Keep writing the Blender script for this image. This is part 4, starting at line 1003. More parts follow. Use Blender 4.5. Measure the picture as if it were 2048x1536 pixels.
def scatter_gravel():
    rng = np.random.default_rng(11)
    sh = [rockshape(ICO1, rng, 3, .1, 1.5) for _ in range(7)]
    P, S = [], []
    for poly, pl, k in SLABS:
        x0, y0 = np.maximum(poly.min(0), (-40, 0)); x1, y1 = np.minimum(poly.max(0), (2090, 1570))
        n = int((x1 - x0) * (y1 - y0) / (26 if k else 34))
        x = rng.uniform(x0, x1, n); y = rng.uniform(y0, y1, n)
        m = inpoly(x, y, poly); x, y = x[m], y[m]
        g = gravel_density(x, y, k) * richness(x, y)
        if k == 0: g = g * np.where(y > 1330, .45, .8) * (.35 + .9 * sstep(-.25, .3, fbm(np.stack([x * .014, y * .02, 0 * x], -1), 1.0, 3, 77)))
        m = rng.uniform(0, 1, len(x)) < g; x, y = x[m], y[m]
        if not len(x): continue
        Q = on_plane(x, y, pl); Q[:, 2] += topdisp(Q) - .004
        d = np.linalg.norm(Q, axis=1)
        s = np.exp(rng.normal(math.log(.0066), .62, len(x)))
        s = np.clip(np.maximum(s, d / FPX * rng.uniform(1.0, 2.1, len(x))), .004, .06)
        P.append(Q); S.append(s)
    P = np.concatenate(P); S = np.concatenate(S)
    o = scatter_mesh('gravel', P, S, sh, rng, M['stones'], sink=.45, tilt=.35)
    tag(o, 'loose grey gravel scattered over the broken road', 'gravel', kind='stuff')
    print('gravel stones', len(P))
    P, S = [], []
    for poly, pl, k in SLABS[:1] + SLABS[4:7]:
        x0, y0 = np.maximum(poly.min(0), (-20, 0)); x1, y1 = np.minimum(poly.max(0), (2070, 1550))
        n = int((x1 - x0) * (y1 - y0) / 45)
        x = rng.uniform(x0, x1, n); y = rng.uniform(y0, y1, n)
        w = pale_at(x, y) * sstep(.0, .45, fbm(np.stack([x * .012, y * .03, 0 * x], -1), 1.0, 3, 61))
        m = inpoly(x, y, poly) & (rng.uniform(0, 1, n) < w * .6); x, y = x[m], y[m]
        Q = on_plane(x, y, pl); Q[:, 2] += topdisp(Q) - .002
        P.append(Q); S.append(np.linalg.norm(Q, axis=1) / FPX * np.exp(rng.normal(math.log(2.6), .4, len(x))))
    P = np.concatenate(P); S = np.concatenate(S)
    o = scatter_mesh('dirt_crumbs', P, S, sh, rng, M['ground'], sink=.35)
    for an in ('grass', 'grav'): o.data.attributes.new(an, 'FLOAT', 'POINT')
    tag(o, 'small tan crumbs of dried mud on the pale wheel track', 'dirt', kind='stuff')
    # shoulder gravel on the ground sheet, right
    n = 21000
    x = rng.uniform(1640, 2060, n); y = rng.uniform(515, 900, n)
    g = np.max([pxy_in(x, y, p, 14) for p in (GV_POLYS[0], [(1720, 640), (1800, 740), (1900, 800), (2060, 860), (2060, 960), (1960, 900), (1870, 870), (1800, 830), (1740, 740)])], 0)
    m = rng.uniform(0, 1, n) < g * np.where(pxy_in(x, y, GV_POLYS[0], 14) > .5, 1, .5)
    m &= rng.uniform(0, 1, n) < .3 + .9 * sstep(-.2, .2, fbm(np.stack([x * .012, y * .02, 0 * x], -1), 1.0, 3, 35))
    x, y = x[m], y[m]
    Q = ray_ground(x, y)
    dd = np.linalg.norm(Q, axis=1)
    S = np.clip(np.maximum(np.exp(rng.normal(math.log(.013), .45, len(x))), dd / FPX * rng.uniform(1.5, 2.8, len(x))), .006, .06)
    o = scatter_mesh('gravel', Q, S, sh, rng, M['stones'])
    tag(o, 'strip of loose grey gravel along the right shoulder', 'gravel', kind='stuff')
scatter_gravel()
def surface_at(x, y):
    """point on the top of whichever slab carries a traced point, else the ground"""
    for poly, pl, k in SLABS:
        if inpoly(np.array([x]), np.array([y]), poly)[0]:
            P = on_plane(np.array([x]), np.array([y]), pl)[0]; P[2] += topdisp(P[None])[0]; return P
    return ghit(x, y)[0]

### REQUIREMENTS
Extract the listing in its entirety, matching it exactly.

### CORRECT RESULT
Keep writing the Blender script for this image. This is part 4, starting at line 1003. More parts follow. Use Blender 4.5. Measure the picture as if it were 2048x1536 pixels.
def scatter_gravel():
    rng = np.random.default_rng(11)
    sh = [rockshape(ICO1, rng, 3, .1, 1.5) for _ in range(7)]
    P, S = [], []
    for poly, pl, k in SLABS:
        x0, y0 = np.maximum(poly.min(0), (-40, 0)); x1, y1 = np.minimum(poly.max(0), (2090, 1570))
        n = int((x1 - x0) * (y1 - y0) / (26 if k else 34))
        x = rng.uniform(x0, x1, n); y = rng.uniform(y0, y1, n)
        m = inpoly(x, y, poly); x, y = x[m], y[m]
        g = gravel_density(x, y, k) * richness(x, y)
        if k == 0: g = g * np.where(y > 1330, .45, .8) * (.35 + .9 * sstep(-.25, .3, fbm(np.stack([x * .014, y * .02, 0 * x], -1), 1.0, 3, 77)))
        m = rng.uniform(0, 1, len(x)) < g; x, y = x[m], y[m]
        if not len(x): continue
        Q = on_plane(x, y, pl); Q[:, 2] += topdisp(Q) - .004
        d = np.linalg.norm(Q, axis=1)
        s = np.exp(rng.normal(math.log(.0066), .62, len(x)))
        s = np.clip(np.maximum(s, d / FPX * rng.uniform(1.0, 2.1, len(x))), .004, .06)
        P.append(Q); S.append(s)
    P = np.concatenate(P); S = np.concatenate(S)
    o = scatter_mesh('gravel', P, S, sh, rng, M['stones'], sink=.45, tilt=.35)
    tag(o, 'loose grey gravel scattered over the broken road', 'gravel', kind='stuff')
    print('gravel stones', len(P))
    P, S = [], []
    for poly, pl, k in SLABS[:1] + SLABS[4:7]:
        x0, y0 = np.maximum(poly.min(0), (-20, 0)); x1, y1 = np.minimum(poly.max(0), (2070, 1550))
        n = int((x1 - x0) * (y1 - y0) / 45)
        x = rng.uniform(x0, x1, n); y = rng.uniform(y0, y1, n)
        w = pale_at(x, y) * sstep(.0, .45, fbm(np.stack([x * .012, y * .03, 0 * x], -1), 1.0, 3, 61))
        m = inpoly(x, y, poly) & (rng.uniform(0, 1, n) < w * .6); x, y = x[m], y[m]
        Q = on_plane(x, y, pl); Q[:, 2] += topdisp(Q) - .002
        P.append(Q); S.append(np.linalg.norm(Q, axis=1) / FPX * np.exp(rng.normal(math.log(2.6), .4, len(x))))
    P = np.concatenate(P); S = np.concatenate(S)
    o = scatter_mesh('dirt_crumbs', P, S, sh, rng, M['ground'], sink=.35)
    for an in ('grass', 'grav'): o.data.attributes.new(an, 'FLOAT', 'POINT')
    tag(o, 'small tan crumbs of dried mud on the pale wheel track', 'dirt', kind='stuff')
    # shoulder gravel on the ground sheet, right
    n = 21000
    x = rng.uniform(1640, 2060, n); y = rng.uniform(515, 900, n)
    g = np.max([pxy_in(x, y, p, 14) for p in (GV_POLYS[0], [(1720, 640), (1800, 740), (1900, 800), (2060, 860), (2060, 960), (1960, 900), (1870, 870), (1800, 830), (1740, 740)])], 0)
    m = rng.uniform(0, 1, n) < g * np.where(pxy_in(x, y, GV_POLYS[0], 14) > .5, 1, .5)
    m &= rng.uniform(0, 1, n) < .3 + .9 * sstep(-.2, .2, fbm(np.stack([x * .012, y * .02, 0 * x], -1), 1.0, 3, 35))
    x, y = x[m], y[m]
    Q = ray_ground(x, y)
    dd = np.linalg.norm(Q, axis=1)
    S = np.clip(np.maximum(np.exp(rng.normal(math.log(.013), .45, len(x))), dd / FPX * rng.uniform(1.5, 2.8, len(x))), .006, .06)
    o = scatter_mesh('gravel', Q, S, sh, rng, M['stones'])
    tag(o, 'strip of loose grey gravel along the right shoulder', 'gravel', kind='stuff')
scatter_gravel()
def surface_at(x, y):
    """point on the top of whichever slab carries a traced point, else the ground"""
    for poly, pl, k in SLABS:
        if inpoly(np.array([x]), np.array([y]), poly)[0]:
            P = on_plane(np.array([x]), np.array([y]), pl)[0]; P[2] += topdisp(P[None])[0]; return P
    return ghit(x, y)[0]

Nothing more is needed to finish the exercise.